#### Exercise goal
Make an exact copy of all the material below, apart from the pictures.

··········

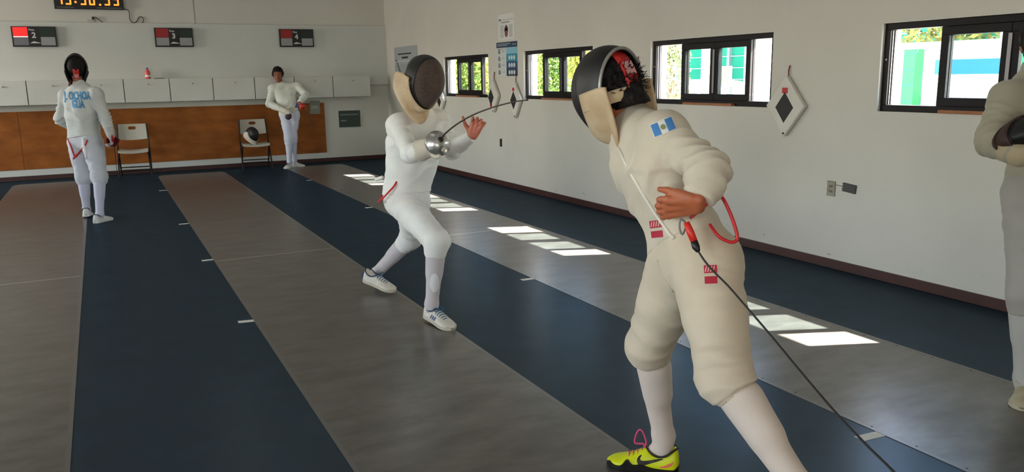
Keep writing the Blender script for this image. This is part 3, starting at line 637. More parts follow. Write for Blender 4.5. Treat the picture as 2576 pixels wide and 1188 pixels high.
def mesh_sdf(fn, pts, rad, h):
    pts = np.array(pts); lo = pts.min(0)-rad; hi = pts.max(0)+rad; B = 6
    n = np.maximum(np.ceil((hi-lo)/h/B).astype(int), 1)
    ci = np.stack(np.meshgrid(*[np.arange(k) for k in n], indexing='ij'), -1).reshape(-1, 3)
    cc = lo+(ci+.5)*B*h; dc = fn(cc)
    vol = np.repeat(np.repeat(np.repeat(np.where(dc < 0, -1., 1.).reshape(n), B, 0), B, 1), B, 2).astype(np.float32)
    act = ci[np.abs(dc) < B*h*.87+.035]
    sub = np.stack(np.meshgrid(*[np.arange(B)]*3, indexing='ij'), -1).reshape(-1, 3)
    for s in range(0, len(act), 1500):
        gi = (act[s:s+1500,None,:]*B+sub[None]).reshape(-1, 3); d = fn(lo+(gi+.5)*h)
        vol[gi[:,0],gi[:,1],gi[:,2]] = d
    vol[0] = vol[-1] = 1; vol[:,0] = vol[:,-1] = 1; vol[:,:,0] = vol[:,:,-1] = 1
    ng = vol < 0; sh = np.array(vol.shape)-1
    cnt = np.zeros(sh, np.int8)
    for a in (0,1):
        for b in (0,1):
            for c in (0,1): cnt += ng[a:a+sh[0], b:b+sh[1], c:c+sh[2]]
    cell = np.argwhere((cnt > 0) & (cnt < 8)); idx = np.full(sh, -1, np.int32); idx[tuple(cell.T)] = np.arange(len(cell))
    acc = np.zeros((len(cell), 3)); num = np.zeros(len(cell))
    for ax in range(3):
        o1, o2 = [i for i in range(3) if i != ax]
        for a in (0,1):
            for b in (0,1):
                q = cell.copy(); q[:,o1] += a; q[:,o2] += b; q2 = q.copy(); q2[:,ax] += 1
                v0 = vol[tuple(q.T)].astype(float); v1 = vol[tuple(q2.T)].astype(float); m = (v0 < 0) != (v1 < 0)
                t = np.where(m, v0/np.where(m, v0-v1, 1), 0); pt = q.astype(float); pt[:,ax] += t
                acc[m] += pt[m]; num[m] += 1
    verts = lo+(acc/num[:,None]+.5)*h
    faces = []
    for ax in range(3):
        o1, o2 = (ax+1) % 3, (ax+2) % 3
        s0 = [slice(None)]*3; s1 = [slice(None)]*3; s0[ax] = slice(0,-1); s1[ax] = slice(1,None)
        e = np.argwhere(ng[tuple(s0)] != ng[tuple(s1)])
        e = e[(e[:,o1] > 0) & (e[:,o2] > 0) & (e[:,o1] < sh[o1]) & (e[:,o2] < sh[o2])]
        def I(d1, d2): q = e.copy(); q[:,o1] -= d1; q[:,o2] -= d2; return idx[tuple(q.T)]
        f = np.stack([I(1,1), I(0,1), I(0,0), I(1,0)], 1); fl = ~ng[tuple(e.T)]
        f[fl] = f[fl][:,::-1]; faces.append(f)
    f = np.concatenate(faces); return verts, f[(f >= 0).all(1)]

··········

#### Solution below
Keep writing the Blender script for this image. This is part 3, starting at line 637. More parts follow. Write for Blender 4.5. Treat the picture as 2576 pixels wide and 1188 pixels high.
def mesh_sdf(fn, pts, rad, h):
    pts = np.array(pts); lo = pts.min(0)-rad; hi = pts.max(0)+rad; B = 6
    n = np.maximum(np.ceil((hi-lo)/h/B).astype(int), 1)
    ci = np.stack(np.meshgrid(*[np.arange(k) for k in n], indexing='ij'), -1).reshape(-1, 3)
    cc = lo+(ci+.5)*B*h; dc = fn(cc)
    vol = np.repeat(np.repeat(np.repeat(np.where(dc < 0, -1., 1.).reshape(n), B, 0), B, 1), B, 2).astype(np.float32)
    act = ci[np.abs(dc) < B*h*.87+.035]
    sub = np.stack(np.meshgrid(*[np.arange(B)]*3, indexing='ij'), -1).reshape(-1, 3)
    for s in range(0, len(act), 1500):
        gi = (act[s:s+1500,None,:]*B+sub[None]).reshape(-1, 3); d = fn(lo+(gi+.5)*h)
        vol[gi[:,0],gi[:,1],gi[:,2]] = d
    vol[0] = vol[-1] = 1; vol[:,0] = vol[:,-1] = 1; vol[:,:,0] = vol[:,:,-1] = 1
    ng = vol < 0; sh = np.array(vol.shape)-1
    cnt = np.zeros(sh, np.int8)
    for a in (0,1):
        for b in (0,1):
            for c in (0,1): cnt += ng[a:a+sh[0], b:b+sh[1], c:c+sh[2]]
    cell = np.argwhere((cnt > 0) & (cnt < 8)); idx = np.full(sh, -1, np.int32); idx[tuple(cell.T)] = np.arange(len(cell))
    acc = np.zeros((len(cell), 3)); num = np.zeros(len(cell))
    for ax in range(3):
        o1, o2 = [i for i in range(3) if i != ax]
        for a in (0,1):
            for b in (0,1):
                q = cell.copy(); q[:,o1] += a; q[:,o2] += b; q2 = q.copy(); q2[:,ax] += 1
                v0 = vol[tuple(q.T)].astype(float); v1 = vol[tuple(q2.T)].astype(float); m = (v0 < 0) != (v1 < 0)
                t = np.where(m, v0/np.where(m, v0-v1, 1), 0); pt = q.astype(float); pt[:,ax] += t
                acc[m] += pt[m]; num[m] += 1
    verts = lo+(acc/num[:,None]+.5)*h
    faces = []
    for ax in range(3):
        o1, o2 = (ax+1) % 3, (ax+2) % 3
        s0 = [slice(None)]*3; s1 = [slice(None)]*3; s0[ax] = slice(0,-1); s1[ax] = slice(1,None)
        e = np.argwhere(ng[tuple(s0)] != ng[tuple(s1)])
        e = e[(e[:,o1] > 0) & (e[:,o2] > 0) & (e[:,o1] < sh[o1]) & (e[:,o2] < sh[o2])]
        def I(d1, d2): q = e.copy(); q[:,o1] -= d1; q[:,o2] -= d2; return idx[tuple(q.T)]
        f = np.stack([I(1,1), I(0,1), I(0,0), I(1,0)], 1); fl = ~ng[tuple(e.T)]
        f[fl] = f[fl][:,::-1]; faces.append(f)
    f = np.concatenate(faces); return verts, f[(f >= 0).all(1)]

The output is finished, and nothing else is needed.